BRUSSELS (AFP) - Afghanistan wants and will sign a key security pact with Washington in "good time" to ensure Nato maintains a training mission after it ends combat operations there next year, an official said Wednesday.

As US and Nato officials warn that Kabul must sign soon or run the risk of losing post-2014 aid, an Afghan foreign ministry spokesman insisted the government "not only desires but also supports signing" the Bilateral Security Agreement.

President Hamid Karzai has refused to sign the BSA, which would set the legal and operational framework for Nato's post-2014 training mission, until elections in April when he stands down.

Karzai also says he wants only Afghan forces to be used in searches of homes to end civilian casualties.

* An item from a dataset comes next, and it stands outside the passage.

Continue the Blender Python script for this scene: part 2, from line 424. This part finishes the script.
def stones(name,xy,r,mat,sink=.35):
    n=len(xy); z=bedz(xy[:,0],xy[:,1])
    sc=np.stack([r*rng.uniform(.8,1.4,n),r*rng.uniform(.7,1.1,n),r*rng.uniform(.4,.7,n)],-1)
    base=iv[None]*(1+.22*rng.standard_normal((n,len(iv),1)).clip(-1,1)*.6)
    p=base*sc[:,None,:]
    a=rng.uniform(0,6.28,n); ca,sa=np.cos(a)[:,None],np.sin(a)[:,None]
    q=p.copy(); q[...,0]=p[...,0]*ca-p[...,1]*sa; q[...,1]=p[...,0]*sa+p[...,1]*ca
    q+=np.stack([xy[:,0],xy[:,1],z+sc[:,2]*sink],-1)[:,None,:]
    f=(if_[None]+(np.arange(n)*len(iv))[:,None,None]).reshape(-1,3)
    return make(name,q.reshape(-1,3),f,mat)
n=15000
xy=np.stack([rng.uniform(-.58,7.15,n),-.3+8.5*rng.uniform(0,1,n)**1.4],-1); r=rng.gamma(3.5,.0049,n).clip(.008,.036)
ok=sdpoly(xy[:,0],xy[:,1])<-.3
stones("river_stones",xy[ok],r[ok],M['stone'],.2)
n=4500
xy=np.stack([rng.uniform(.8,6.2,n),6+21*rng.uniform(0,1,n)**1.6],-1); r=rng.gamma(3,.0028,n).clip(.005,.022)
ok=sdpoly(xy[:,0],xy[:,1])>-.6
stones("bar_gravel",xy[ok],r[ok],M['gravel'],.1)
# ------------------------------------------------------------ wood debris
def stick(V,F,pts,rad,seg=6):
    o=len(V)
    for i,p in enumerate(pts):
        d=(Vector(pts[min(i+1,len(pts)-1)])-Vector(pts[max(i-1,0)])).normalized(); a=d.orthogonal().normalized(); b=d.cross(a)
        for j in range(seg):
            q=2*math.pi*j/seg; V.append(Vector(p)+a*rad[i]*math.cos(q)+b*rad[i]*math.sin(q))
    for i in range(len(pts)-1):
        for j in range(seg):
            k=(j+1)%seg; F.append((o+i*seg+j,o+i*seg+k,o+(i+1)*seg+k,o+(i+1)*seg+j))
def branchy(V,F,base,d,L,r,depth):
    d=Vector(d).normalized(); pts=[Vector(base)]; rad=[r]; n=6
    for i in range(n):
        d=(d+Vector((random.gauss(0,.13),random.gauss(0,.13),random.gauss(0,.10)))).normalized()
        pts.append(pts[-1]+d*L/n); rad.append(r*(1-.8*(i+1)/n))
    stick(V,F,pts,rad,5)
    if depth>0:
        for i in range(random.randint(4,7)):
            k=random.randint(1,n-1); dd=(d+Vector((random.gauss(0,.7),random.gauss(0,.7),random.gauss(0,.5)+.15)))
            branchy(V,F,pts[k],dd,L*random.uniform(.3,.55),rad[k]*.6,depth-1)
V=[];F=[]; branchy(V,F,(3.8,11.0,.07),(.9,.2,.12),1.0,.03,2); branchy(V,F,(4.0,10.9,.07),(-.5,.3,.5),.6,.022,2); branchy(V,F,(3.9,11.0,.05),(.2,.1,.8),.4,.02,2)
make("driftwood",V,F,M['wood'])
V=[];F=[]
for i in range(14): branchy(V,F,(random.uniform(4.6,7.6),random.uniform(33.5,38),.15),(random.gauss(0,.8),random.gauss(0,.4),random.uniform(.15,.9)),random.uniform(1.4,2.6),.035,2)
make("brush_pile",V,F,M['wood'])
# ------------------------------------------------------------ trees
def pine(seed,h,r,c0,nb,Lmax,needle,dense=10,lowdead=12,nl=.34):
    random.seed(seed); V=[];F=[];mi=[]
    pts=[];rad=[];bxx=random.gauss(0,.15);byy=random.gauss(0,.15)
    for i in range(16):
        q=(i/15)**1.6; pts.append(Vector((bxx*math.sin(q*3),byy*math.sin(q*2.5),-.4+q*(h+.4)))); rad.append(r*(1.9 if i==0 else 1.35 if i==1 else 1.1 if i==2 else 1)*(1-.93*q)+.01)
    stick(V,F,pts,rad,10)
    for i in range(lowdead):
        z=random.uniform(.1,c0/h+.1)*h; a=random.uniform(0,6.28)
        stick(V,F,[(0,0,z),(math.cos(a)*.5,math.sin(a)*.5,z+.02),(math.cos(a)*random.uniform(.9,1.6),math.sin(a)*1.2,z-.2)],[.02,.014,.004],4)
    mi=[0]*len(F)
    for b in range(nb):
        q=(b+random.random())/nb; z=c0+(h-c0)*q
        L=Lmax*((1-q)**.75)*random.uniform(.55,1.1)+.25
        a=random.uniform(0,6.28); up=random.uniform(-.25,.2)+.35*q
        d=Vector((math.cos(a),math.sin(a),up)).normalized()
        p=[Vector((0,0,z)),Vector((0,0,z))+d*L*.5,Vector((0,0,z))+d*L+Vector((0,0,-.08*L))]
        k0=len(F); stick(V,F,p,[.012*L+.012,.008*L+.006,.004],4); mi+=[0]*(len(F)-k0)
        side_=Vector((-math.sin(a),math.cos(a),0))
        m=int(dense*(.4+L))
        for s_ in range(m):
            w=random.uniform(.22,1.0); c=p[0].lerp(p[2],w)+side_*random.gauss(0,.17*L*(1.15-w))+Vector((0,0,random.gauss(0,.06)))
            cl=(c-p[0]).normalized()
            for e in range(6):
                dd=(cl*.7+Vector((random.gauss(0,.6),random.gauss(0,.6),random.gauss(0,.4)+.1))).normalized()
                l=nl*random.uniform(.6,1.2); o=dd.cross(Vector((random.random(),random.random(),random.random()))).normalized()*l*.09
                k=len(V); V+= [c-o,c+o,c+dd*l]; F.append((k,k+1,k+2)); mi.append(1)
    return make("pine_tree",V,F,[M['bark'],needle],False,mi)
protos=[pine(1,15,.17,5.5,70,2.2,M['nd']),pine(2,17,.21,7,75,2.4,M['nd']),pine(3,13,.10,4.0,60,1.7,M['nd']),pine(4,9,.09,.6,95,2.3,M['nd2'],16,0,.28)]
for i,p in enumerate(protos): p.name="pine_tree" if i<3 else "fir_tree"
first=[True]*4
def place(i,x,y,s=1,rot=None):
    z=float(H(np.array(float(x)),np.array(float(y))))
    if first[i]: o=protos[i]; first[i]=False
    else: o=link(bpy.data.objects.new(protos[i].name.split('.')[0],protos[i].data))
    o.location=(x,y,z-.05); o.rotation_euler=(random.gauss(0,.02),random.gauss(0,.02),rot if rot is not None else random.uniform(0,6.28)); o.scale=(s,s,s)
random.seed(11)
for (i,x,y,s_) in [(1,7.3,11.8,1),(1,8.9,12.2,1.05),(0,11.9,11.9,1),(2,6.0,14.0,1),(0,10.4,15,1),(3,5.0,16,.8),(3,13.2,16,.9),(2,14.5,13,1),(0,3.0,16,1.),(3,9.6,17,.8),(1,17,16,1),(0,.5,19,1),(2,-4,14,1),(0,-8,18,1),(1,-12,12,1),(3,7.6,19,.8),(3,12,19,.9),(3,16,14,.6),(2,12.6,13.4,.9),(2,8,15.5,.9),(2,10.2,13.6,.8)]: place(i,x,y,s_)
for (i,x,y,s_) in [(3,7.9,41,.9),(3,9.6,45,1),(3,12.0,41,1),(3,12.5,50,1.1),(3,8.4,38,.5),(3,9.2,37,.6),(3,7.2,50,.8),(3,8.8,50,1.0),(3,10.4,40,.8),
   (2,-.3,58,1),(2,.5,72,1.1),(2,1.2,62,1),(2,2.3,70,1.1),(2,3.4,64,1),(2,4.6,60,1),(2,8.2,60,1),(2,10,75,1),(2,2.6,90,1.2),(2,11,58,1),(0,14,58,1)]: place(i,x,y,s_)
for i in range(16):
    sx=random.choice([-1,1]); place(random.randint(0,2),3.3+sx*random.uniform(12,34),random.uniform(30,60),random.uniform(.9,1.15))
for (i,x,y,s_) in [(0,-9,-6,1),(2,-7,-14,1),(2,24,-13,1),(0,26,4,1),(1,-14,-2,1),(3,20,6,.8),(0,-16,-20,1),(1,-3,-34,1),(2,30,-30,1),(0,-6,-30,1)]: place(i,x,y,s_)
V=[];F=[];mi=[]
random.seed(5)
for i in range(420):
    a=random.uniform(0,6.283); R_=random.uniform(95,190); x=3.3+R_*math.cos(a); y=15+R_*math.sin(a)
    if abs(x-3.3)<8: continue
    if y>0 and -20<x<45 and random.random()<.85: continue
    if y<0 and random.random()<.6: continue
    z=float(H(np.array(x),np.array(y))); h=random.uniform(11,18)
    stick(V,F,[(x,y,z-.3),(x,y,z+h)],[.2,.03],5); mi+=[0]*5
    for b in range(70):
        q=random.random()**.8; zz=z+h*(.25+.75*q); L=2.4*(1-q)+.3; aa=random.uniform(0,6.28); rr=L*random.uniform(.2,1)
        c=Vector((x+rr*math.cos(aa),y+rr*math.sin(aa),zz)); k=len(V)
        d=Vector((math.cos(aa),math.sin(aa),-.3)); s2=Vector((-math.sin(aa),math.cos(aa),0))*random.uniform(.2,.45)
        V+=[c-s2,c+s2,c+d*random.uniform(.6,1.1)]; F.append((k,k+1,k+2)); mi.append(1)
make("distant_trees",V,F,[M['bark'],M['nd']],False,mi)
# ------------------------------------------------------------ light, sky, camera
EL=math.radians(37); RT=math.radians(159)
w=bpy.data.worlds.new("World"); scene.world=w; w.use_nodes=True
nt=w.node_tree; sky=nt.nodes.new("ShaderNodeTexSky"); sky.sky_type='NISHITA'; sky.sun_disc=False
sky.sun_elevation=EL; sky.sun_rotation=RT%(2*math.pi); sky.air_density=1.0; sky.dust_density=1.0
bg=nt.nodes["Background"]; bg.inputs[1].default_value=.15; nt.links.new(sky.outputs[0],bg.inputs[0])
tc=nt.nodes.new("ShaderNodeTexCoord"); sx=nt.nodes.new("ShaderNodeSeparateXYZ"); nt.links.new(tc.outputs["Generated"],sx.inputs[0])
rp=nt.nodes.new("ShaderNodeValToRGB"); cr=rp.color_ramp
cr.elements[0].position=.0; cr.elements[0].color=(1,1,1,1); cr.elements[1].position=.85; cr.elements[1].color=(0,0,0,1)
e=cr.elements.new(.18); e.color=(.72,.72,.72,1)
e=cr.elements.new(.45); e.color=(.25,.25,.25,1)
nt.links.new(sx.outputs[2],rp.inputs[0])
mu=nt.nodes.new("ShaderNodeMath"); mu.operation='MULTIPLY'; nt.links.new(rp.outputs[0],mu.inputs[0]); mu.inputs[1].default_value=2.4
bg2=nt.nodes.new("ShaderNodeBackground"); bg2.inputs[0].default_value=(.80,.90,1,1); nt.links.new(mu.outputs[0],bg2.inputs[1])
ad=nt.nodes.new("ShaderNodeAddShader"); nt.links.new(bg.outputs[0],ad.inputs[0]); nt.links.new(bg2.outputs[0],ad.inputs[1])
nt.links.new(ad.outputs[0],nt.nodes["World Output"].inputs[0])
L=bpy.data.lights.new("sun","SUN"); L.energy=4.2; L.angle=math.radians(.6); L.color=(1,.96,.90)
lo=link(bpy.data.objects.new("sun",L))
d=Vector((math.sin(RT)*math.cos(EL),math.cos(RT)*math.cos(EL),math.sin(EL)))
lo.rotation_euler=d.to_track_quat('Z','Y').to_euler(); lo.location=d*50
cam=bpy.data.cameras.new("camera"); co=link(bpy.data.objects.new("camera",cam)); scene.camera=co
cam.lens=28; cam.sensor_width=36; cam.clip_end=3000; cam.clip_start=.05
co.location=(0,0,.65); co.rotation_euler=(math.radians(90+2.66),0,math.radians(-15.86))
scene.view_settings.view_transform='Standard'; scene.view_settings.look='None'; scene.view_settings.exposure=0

Afghan foreign ministry spokesman Janan Mosazai said his minister had told a Nato meeting that the government had two conditions, the first being the launch of "meaningful peace" talks with the Taliban rebels.

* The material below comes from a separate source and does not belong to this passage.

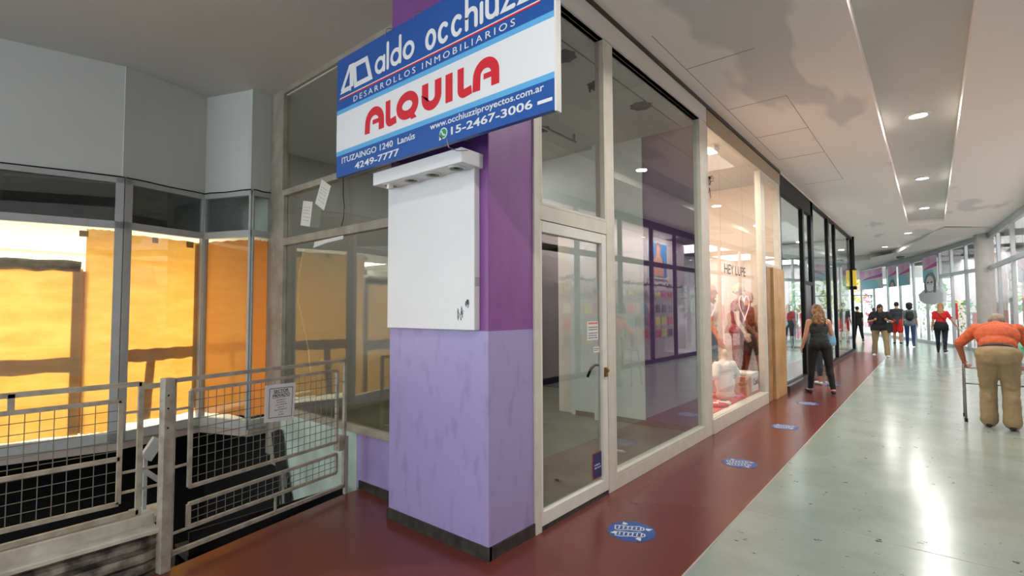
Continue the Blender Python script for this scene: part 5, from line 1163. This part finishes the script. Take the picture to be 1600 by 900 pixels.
for k, u, z0, z1, w_, m, lab, cat, nm in ((2, 2.95, 1.15, 1.85, 0.55, M_REDB, 'square red board in the far store window above the walker in red', 'board', 'red_board'), (1, 3.9, 0.9, 1.55, 0.9, M_REDB, 'red store panel low beside the open store door', 'board', 'red_board'), (1, 1.45, 0.75, 1.45, 0.36, M_REDB, 'narrow red poster behind the store window left of the open door', 'poster', 'red_poster'), (0, 2.6, 1.15, 1.8, 1.5, M_REDB, 'wide red panel under the shelves behind the pink neon letter', 'board', 'red_board')):
    f = store_frame(k, u, 0, 0.7); mb = MB(); fr_box(mb, f, -w_/2, z0, w_/2, z1, 0.04); t = thing(nm, lab, cat, tuple(f[0]+Vector((0, 0, 0.02)))); mb.build('panel', m, t, bevel=0.004)
    mb = MB(); fr_box(mb, f, -w_/2+0.03, 0.02, -w_/2+0.06, z0, 0.03); fr_box(mb, f, w_/2-0.06, 0.02, w_/2-0.03, z0, 0.03); mb.build('stand', M_METAL, t)
# shelf units with goods
def shelf_unit(k, u, off, w_, lab, seed, zs=(0.5, 0.95, 1.4, 1.85)):
    f = store_frame(k, u, 0, off); t = thing('display_shelf', lab, 'shelf', tuple(f[0]+Vector((0, 0, 0.02))), 0, 'white display shelves in the opposite stores'); rr = random.Random(seed)
    mb = MB(); fr_box(mb, f, -w_/2, 0.02, -w_/2+0.03, 2.1, 0.35, -0.35); fr_box(mb, f, w_/2-0.03, 0.02, w_/2, 2.1, 0.35, -0.35); fr_box(mb, f, -w_/2, 0.02, w_/2, 2.1, 0.02, -0.37); mb.build('carcass', M_WHITE, t)
    for z in zs: mb = MB(); fr_box(mb, f, -w_/2+0.03, z, w_/2-0.03, z+0.025, 0.35, -0.35); mb.build('shelf_board', M_WHITE, t)
    cols = [M_REDB, WHITEC, C('teal_goods', (90, 150, 160)), DGREY, C('pink_goods', (232, 130, 150)), WHITEC]
    for zi, z in enumerate(zs):
        x = -w_/2+0.14; n = 0
        while x < w_/2-0.15:
            m = rr.choice(cols); h_ = rr.uniform(0.14, 0.28); b = rr.uniform(0.16, 0.24)
            g = thing('handbag', 'small handbag standing on a white shelf of an opposite store', 'handbag', tuple(f[0]+f[1]*x+Vector((0, 0, z+0.025))-f[3]*0.17), 0, 'handbags on the opposite store shelves')
            mb = MB(); o_ = f[0]+f[1]*x-f[3]*0.17
            mb.loft([[o_+f[1]*(sx*b/2*q)+f[3]*(sy*0.06*q)+Vector((0, 0, z+0.026+zz_)) for sx, sy in ((-1, -1), (1, -1), (1, 1), (-1, 1))] for zz_, q in ((0, 1.0), (h_*0.6, 1.0), (h_*0.66, 0.8))]); mb.build('bag', m, g)
            mb = MB(); mb.tube([o_+f[1]*(b*0.3*math.cos(a))+Vector((0, 0, z+0.02+h_*0.64+h_*0.36*math.sin(a))) for a in [PI*i/6 for i in range(7)]], 0.007, 5); mb.build('handle', m, g)
            x += b+rr.uniform(0.05, 0.14)
    return t
shelf_unit(1, 2.9, 1.4, 1.5, 'white shelf of goods seen through the open store door', 3)
shelf_unit(0, 2.0, 1.2, 2.4, 'white shelf of goods behind the pink neon letter', 5)
shelf_unit(1, 1.2, 1.5, 1.2, 'white shelf of goods in the window left of the open store door', 8)
t = thing('neon_letter', 'pink neon V shape glowing in the store window beside the elder in orange', 'neon light', tuple(store_frame(0, 4.2, 1.2, 0.3)[0]))
f = store_frame(0, 3.5, 0, 0.3); mb = MB(); mb.tube([f[0]+f[1]*x+Vector((0, 0, z)) for x, z in ((0.0, 2.15), (0.02, 1.95), (0.86, 1.22), (1.7, 1.95), (1.72, 2.15))], 0.03, 8); mb.build('tube', mat('pink_neon_bright', (255, 150, 150), 0.4, emit=1.6), t, smooth=True)
mb = MB(); mb.tube([f[0]+f[1]*x+Vector((0, 0, z)) for x, z in ((0.0, 2.15), (0.0, 4.2))], 0.004, 4); mb.build('cord', M_WIRE, t)
t = thing('candy_cane', 'red and white striped candy cane ornament by the open store door', 'ornament', tuple(store_frame(1, 2.5, 0.0, 0.5)[0]))
f = store_frame(1, 2.5, 0, 0.5); pts = [(0, 1.35+0.1*i) for i in range(10)] + [(0.18-0.18*math.cos(a), 2.27+0.16*math.sin(a)) for a in [PI*i/8 for i in range(1, 9)]]
for i in range(len(pts)-1):
    mb = MB(); mb.tube([f[0]+f[1]*pts[j][0]+Vector((0, 0, pts[j][1])) for j in (i, i+1)], 0.05, 10); mb.build('stripe', M_REDB if i % 2 else WHITEC, t, smooth=True)
mb = MB(); mb.tube([f[0]+Vector((0, 0, 0.02)), f[0]+Vector((0, 0, 1.36))], 0.015, 8); mb.build('stake', M_METAL, t)
for k, u, m, lab in ((0, 1.3, PINKC, 'pink dress on a stand close behind the grey column'),):
    p = on_seg(k, u, 0.55); t = thing('dress_stand', lab, 'clothing', (p.x, p.y, 0.02), 0, 'dresses in the opposite stores')
    mb = MB(); mb.lathe([(0.16, 0), (0.16, 0.02), (0.02, 0.03), (0.02, 1.45), (0.05, 1.5), (0.004, 1.55)], n=16); lpart(mb, 'stand', M_METAL, t)
    mb = MB(); mb.loft([[Vector((r*math.cos(j*PI/12)*(1+.05*math.sin(j*3)), r*.6*math.sin(j*PI/12), z)) for j in range(24)] for z, r in ((0.55, 0.34), (0.8, 0.26), (1.0, 0.15), (1.2, 0.19), (1.4, 0.17), (1.47, 0.07))]); lpart(mb, 'dress', m, t)

# dim lingerie store across the corridor, seen mirrored in the empty shop's glass
M_LW = mat('lingerie_wall', (206, 186, 186), 0.6)
sbox('wall_right', (3.3, 8.3, 0), (3.4, 20.5, 4.3), M_LW)
t = thing('wall_poster', 'blue framed picture of a seated figure on the wall of the dim store opposite', 'poster', (3.27, 17.8, 2.75))
mb = MB(); mb.box((3.26, 16.9, 2.75), (3.3, 18.7, 4.15)); mb.build('frame', M_WHITE, t)
mb = MB(); mb.box((3.25, 17.0, 2.83), (3.262, 18.6, 4.07)); mb.build('picture', mat('poster_blue', (36, 110, 160), 0.5), t)
fw_ = (Vector((3.249, 17.8, 2.84)), Vector((0, -1, 0)), Vector((0, 0, 1)), Vector((-1, 0, 0)))
mb = MB(); mb.plate(fw_, [(-0.5, 0), (0.5, 0), (0.42, 0.6), (0.14, 0.8), (-0.2, 0.8), (-0.45, 0.55)], 0.003); mb.plate(fw_, E_(0, 0.98, 0.17, 0.22), 0.004); mb.build('printed_figure', mat('poster_skin', (190, 130, 100), 0.5), t)
mb = MB(); mb.plate(fw_, E_(0, 1.05, 0.2, 0.22), 0.003); mb.build('printed_hair', mat('poster_hair', (70, 34, 26), 0.5), t)
rr = random.Random(11); cols = [C('hot_pink', (232, 50, 130)), C('lemon', (226, 214, 70)), WHITEC, BLACKC, GREYC, C('teal_goods', (90, 150, 160)), REDC, C('nude', (214, 170, 150))]
for row, z in enumerate((2.2, 1.75, 1.3, 0.85)):
    for i in range(15):
        y = 11.6+i*0.55; m = rr.choice(cols)
        g = thing('garment_on_hanger', 'small garment on a hanger on the wall of the dim store opposite', 'clothing', (3.22, y, z), 0, 'hanging garments in the store opposite')
        f = (Vector((3.24, y, z)), Vector((0, -1, 0)), Vector((0, 0, 1)), Vector((-1, 0, 0)))
        mb = MB(); mb.plate(f, [(-0.2, 0.0), (-0.12, -0.13), (0, -0.04), (0.12, -0.13), (0.2, 0.0), (0.16, 0.07), (0.05, -0.01), (-0.05, -0.01), (-0.16, 0.07)] if row == 0 else [(-0.15, 0.05), (-0.2, -0.25), (0.2, -0.25), (0.15, 0.05), (0.05, 0.02), (-0.05, 0.02)], 0.025); mb.build('cloth', m, g)
        mb = MB(); mb.tube([f[0]+f[1]*x+f[2]*z_ for x, z_ in ((-0.17, 0.06), (0, 0.12), (0.17, 0.06))], 0.006, 5); mb.build('hanger', M_METAL, g)
mb = MB()
for i in range(120):
    y = 11.2+i*0.073; mb.tube([(3.2, y, 2.5+.02*math.sin(y*5)), (3.15+rr.uniform(-.05, .05), y+rr.uniform(-.06, .06), 2.5+rr.uniform(-.1, .1))], 0.02, 5)
mb.tube([(3.2, 11.2, 2.5), (3.2, 19.9, 2.5)], 0.02, 6)
tag(mb.build('garland', C('dark_tinsel', (30, 30, 40), 0.4)), 'dark tinsel garland along the wall of the dim store opposite', 'garland')

# ------------------------------------------------------------------ hanging sign, smoke detector, outside
t = thing('hanging_sign', 'narrow yellow sign hanging from a dark rod at the end of the black shop', 'sign', (-2.15, 22.4, 2.35))
M_YEL = mat('sign_yellow', (226, 190, 40), 0.5)
mb = MB(); mb.box((-2.2, 22.3, 2.45), (-2.1, 22.5, 3.05)); mb.build('panel', M_YEL, t, bevel=0.01)
for za, zb in ((2.33, 2.45), (3.05, 3.1)): mb = MB(); mb.box((-2.21, 22.29, za), (-2.09, 22.51, zb)); mb.build('end_cap', M_BLACKFR, t)
mb = MB(); mb.tube([(-2.16, 22.4, 3.09), (-2.16, 22.4, 4.3)], 0.035, 8); mb.build('rod', M_BLACKFR, t)
t = thing('smoke_detector', 'small dark dome detector under the far ceiling', 'smoke detector', (-1.05, 29.8, 4.085))
mb = MB(); mb.lathe([(0.16, 0.0), (0.17, -0.04), (0.12, -0.1), (0.002, -0.13)], n=20); lpart(mb, 'dome', C('grey_dome', (110, 112, 114), 0.4), t)
mb = MB(); mb.lathe([(0.18, 0.06), (0.18, 0.0), (0.002, 0.0)], n=20); lpart(mb, 'base', M_WHITE, t)
for (x, y, h_, r_, lab, m, sd) in ((-5.9, 50.5, 5.5, 1.8, 'yellow green street tree beyond the glazed corridor end, beside the yellow sign', M_LEAF, 1), (-9.4, 47.5, 5.0, 1.9, 'darker green street tree beyond the corridor end, behind the black shop glass', M_LEAF2, 2)):
    bush('street_tree', lab, 'tree', (x, y, -0.02), r_, h_, m, 'street trees beyond the corridor end', 420, sd, 'crown')
t = thing('street_building', 'white street front with a pink striped banner beyond the corridor end', 'building', (-4, 56, -0.02))
mb = MB(); mb.box((-16, 56, -0.02), (8, 60, 9)); mb.build('wall', M_WHITE, t)
mb = MB(); mb.box((-5.8, 55.9, 3.3), (-3.9, 56, 6.6)); bn = mb.build('banner', mat('salmon_banner', (232, 130, 140), 0.6), t)
mb = MB()
for i in range(4): mb.box((-5.6+i*0.45, 55.88, 3.4), (-5.5+i*0.45, 55.9, 6.5))
mb.build('stripe', mat('banner_stripe', (244, 190, 190), 0.6), bn)
mb = MB(); mb.box((-4.75, 55.9, 0.0), (-4.3, 56, 3.1)); mb.build('door', mat('magenta_door', (196, 60, 110), 0.5), t)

The other is the "complete cessation of any military operations against Afghan homes", Mosazai said.

Afghan "homes are not where the terrorists are," he added, stressing that only local forces should be used in such operations.

Asked about suggestions that Karzai might instead delegate a member of the government to sign the BSA, Mosazai said that the decision rested solely with the president.

As for the possibility of an aid cut-off, Mosazai said "we do not anticipate such a scenario", stressing that both sides shared common interests.

The United States and Nato has a stake in "maintaining a long-term security engagement with Afghanistan", he said.

"We do not look at (aid) as charity but rather as a worthwhile investment in the security" of Afghanistan and the wider region, he added.

US Secretary of State John Kerry repeated at the Nato foreign ministers meeting that Kabul should sign, and soon, to clear the way for implementation and funding of the post-2014 mission.

In 2011, the United States withdrew from Iraq when it failed to secure a similar troop status accord.

About 75,000 Nato combat troops are still deployed in Afghanistan, the majority of them American, and are being steadily drawn down as the alliance prepares to end its longest and biggest ever military operation.

Under the training and advisory mission, up to 12,000 troops, expected to be mostly American, would be based in the country from 2015.